The non-bread options are also excellent. Perhaps you will opt for the aubergine parmigiana or one of the hearty salads. Amongst many tempting options, there is sweet potato, green beans and tuna;  earthy beetroot and lentils with tart, zippy chunks of goats cheese; or sweet peas, asparagus and new potatoes given a little heat by fronds of fiery watercress. 

Pizzas arrive from noon through until the evening, when they are joined by cocktails and mood lighting. Their deep acidic tang and elastic base give the very best sourdough pizzerias, from Flour & Ash to Franco Manca, a run for their money. On the topic of finances, it is worth noting Pinkman’s pizzas offer great value. Prices start from £6 for a margarita and stretching to a princely £8.50, in a city where it's difficult to find a pizza for less than a tenner.

My pizza sings with tender, caramelised confit garlic and bright, lemony wedges of artichoke, quietened by cooling clouds of ricotta. The meat eaters in our party are very happy with a pizza studded with meatballs, which pool their rich, claret-coloured juices on to the mozzarella base. 

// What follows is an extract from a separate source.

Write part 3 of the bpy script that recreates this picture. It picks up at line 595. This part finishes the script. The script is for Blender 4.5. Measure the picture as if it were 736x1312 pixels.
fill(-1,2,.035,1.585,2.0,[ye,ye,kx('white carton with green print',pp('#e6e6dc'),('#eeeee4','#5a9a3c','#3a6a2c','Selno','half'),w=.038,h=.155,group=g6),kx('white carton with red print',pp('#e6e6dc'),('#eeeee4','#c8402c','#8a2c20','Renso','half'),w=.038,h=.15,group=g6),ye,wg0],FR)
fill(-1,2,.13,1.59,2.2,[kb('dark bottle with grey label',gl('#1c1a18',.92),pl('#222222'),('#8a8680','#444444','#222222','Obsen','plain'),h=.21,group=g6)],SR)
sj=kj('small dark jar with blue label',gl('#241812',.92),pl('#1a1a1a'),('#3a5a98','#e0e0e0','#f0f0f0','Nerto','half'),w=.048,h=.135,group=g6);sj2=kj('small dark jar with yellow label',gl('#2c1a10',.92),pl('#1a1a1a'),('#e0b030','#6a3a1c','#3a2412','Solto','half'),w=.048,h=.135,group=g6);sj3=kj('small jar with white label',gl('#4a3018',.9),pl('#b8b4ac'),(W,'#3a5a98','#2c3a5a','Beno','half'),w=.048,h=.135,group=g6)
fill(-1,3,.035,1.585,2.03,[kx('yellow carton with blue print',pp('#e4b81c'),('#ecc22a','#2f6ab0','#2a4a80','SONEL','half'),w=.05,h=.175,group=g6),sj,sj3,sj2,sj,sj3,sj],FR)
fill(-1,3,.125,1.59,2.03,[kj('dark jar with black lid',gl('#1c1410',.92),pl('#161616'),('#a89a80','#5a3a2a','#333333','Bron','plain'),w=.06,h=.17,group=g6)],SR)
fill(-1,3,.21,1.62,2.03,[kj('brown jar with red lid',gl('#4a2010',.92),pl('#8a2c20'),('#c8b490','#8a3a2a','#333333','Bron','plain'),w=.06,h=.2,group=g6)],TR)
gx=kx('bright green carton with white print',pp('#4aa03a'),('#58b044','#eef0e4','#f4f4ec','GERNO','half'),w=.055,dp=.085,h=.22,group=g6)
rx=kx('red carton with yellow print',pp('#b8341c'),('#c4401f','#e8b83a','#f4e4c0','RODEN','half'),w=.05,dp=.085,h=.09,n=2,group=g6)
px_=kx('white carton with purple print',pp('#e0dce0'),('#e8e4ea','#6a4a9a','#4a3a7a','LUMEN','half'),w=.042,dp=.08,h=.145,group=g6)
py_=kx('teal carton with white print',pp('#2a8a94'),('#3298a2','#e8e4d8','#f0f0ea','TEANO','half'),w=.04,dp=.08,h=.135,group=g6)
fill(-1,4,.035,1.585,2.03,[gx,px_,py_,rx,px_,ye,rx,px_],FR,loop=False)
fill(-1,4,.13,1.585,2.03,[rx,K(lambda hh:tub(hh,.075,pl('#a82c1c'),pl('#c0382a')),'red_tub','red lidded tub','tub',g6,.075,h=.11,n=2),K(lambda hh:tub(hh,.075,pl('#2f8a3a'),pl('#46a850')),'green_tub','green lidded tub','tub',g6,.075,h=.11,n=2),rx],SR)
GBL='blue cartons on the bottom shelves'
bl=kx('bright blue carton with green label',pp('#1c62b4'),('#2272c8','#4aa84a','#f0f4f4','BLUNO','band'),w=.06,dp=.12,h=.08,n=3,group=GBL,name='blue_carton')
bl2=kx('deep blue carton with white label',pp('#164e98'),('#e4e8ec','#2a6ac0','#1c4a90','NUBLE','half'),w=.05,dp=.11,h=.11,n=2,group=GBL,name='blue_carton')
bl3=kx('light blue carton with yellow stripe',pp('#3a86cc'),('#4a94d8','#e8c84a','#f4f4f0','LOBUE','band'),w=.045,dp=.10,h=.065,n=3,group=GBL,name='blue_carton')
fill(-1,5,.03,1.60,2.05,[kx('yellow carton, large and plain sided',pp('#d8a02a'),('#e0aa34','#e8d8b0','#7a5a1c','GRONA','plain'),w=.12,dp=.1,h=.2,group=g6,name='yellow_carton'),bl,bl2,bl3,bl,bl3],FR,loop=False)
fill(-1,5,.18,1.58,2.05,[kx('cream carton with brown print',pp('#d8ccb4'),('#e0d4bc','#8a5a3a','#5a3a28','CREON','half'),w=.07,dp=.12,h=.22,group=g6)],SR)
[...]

If I’m being picky, I’d point out that the stools are not particularly comfortable and the acoustics leave you straining to hear your neighbours, but I can find little fault with the food. It’s probably enough to say that I’ve been three times in as many weeks. I’m still yet to try the sweets though, so I will undoubtedly be back for a fourth visit in the very near future.